Stated task:
Keep only those lines of the records that include the string "scene".

Records shown:
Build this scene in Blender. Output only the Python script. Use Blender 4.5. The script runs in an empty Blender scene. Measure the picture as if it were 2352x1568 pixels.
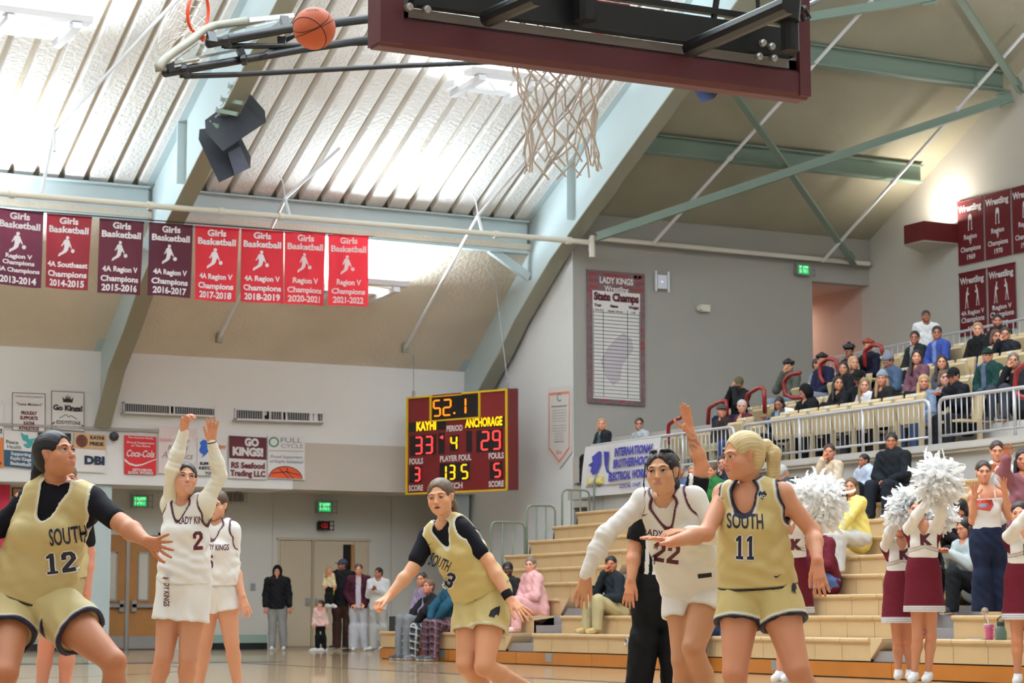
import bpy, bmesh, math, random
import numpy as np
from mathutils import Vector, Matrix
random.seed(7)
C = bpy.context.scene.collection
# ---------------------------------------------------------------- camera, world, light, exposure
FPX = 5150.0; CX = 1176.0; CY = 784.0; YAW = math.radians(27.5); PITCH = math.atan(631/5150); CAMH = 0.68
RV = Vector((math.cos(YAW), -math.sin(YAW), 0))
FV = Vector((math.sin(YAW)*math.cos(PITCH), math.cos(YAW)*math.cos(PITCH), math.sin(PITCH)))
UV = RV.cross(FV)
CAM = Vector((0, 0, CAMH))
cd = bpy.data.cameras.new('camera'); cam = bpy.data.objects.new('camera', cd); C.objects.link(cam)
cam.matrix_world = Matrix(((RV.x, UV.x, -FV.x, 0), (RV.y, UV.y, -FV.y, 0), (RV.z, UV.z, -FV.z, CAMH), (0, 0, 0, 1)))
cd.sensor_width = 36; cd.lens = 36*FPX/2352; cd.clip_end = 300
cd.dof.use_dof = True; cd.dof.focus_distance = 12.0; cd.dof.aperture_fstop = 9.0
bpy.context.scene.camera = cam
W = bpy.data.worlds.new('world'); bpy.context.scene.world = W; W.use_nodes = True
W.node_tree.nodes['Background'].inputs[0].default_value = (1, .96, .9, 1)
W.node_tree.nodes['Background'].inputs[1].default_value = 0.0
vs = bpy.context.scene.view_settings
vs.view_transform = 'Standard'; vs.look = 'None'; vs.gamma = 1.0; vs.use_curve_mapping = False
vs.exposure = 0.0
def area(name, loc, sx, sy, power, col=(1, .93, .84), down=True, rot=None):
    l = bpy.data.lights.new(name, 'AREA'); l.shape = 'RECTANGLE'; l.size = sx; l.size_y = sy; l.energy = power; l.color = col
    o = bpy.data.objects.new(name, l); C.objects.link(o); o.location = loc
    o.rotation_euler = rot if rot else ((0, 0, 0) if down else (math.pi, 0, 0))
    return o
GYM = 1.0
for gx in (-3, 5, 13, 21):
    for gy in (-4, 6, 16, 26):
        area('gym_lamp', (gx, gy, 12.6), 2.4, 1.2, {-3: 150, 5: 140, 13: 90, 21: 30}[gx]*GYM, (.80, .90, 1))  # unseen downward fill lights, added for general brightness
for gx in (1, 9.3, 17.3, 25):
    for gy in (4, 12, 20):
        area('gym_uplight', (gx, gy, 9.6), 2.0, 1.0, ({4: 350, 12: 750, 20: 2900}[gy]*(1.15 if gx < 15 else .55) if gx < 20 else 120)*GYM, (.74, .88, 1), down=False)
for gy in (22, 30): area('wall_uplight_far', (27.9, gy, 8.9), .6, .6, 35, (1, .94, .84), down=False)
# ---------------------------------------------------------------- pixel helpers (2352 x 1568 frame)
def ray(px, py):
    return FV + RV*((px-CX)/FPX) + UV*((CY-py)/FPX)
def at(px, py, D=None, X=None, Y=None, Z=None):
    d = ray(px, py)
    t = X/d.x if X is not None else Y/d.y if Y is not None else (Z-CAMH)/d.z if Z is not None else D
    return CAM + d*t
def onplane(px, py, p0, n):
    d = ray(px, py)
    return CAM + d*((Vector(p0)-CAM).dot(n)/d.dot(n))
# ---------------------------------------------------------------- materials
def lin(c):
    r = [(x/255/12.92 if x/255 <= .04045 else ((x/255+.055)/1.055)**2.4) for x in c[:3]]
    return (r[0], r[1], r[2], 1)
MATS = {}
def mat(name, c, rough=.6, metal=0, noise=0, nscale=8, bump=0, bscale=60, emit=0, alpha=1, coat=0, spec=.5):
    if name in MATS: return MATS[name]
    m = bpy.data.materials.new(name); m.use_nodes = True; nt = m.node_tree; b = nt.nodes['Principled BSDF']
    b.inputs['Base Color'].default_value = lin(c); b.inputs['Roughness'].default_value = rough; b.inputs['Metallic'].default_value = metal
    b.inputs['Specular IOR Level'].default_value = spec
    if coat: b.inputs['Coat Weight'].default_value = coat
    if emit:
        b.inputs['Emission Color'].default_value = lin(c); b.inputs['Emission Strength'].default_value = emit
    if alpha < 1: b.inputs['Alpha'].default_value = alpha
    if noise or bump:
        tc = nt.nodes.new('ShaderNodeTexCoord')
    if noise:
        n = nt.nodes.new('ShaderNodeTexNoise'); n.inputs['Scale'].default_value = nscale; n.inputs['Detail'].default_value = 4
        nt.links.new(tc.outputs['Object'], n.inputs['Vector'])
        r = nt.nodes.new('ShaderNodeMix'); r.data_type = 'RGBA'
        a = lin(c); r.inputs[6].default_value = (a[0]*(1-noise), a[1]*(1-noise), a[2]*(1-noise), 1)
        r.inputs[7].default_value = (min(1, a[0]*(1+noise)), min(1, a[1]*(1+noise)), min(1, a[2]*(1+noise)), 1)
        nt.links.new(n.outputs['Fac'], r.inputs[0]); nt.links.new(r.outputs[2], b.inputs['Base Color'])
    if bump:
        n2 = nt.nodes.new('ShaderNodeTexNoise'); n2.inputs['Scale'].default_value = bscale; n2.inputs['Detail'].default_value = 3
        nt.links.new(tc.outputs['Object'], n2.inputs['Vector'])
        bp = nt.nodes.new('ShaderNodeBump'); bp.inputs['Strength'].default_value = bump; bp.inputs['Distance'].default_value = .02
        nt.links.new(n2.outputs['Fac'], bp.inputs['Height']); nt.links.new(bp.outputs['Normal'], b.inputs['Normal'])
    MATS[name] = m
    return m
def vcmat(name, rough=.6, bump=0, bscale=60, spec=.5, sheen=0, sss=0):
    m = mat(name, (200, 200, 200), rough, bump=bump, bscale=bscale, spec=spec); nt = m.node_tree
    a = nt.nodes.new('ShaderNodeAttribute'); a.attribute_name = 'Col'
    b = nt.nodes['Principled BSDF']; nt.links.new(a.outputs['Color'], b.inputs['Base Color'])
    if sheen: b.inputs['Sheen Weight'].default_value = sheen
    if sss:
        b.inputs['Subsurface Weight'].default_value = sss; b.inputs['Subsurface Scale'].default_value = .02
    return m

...

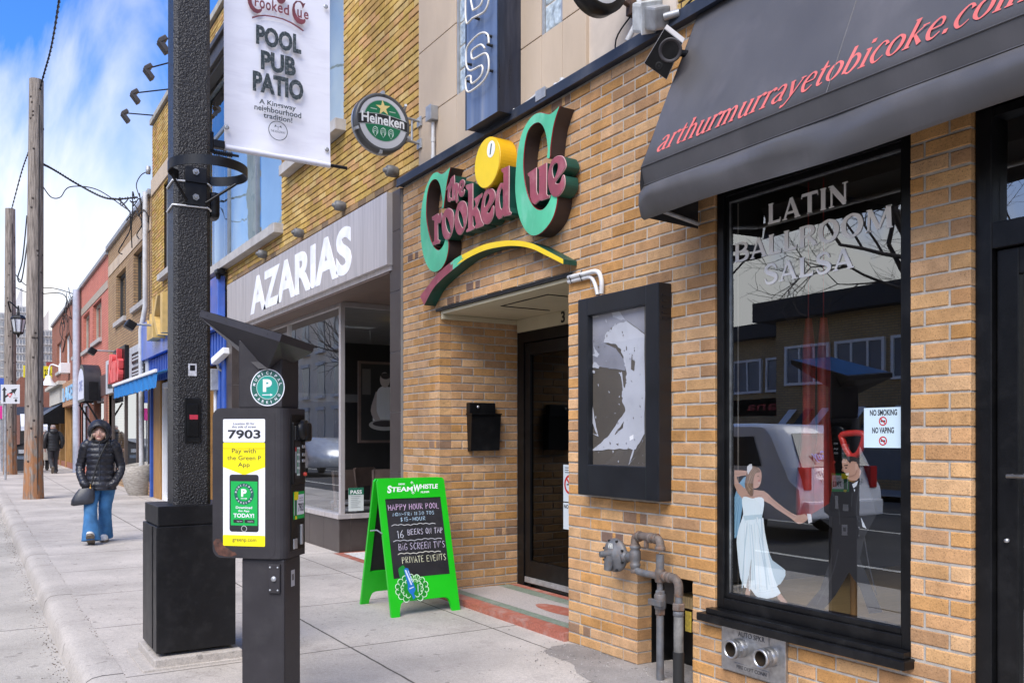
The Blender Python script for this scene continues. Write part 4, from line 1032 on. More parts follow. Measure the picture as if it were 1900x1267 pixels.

Solution for this exercise:
Build this scene in Blender. Output only the Python script. Use Blender 4.5. The script runs in an empty Blender scene. Measure the picture as if it were 2352x1568 pixels.
C = bpy.context.scene.collection
bpy.context.scene.camera = cam
W = bpy.data.worlds.new('world'); bpy.context.scene.world = W; W.use_nodes = True
vs = bpy.context.scene.view_settings
The Blender Python script for this scene continues. Write part 4, from line 1032 on. More parts follow. Measure the picture as if it were 1900x1267 pixels.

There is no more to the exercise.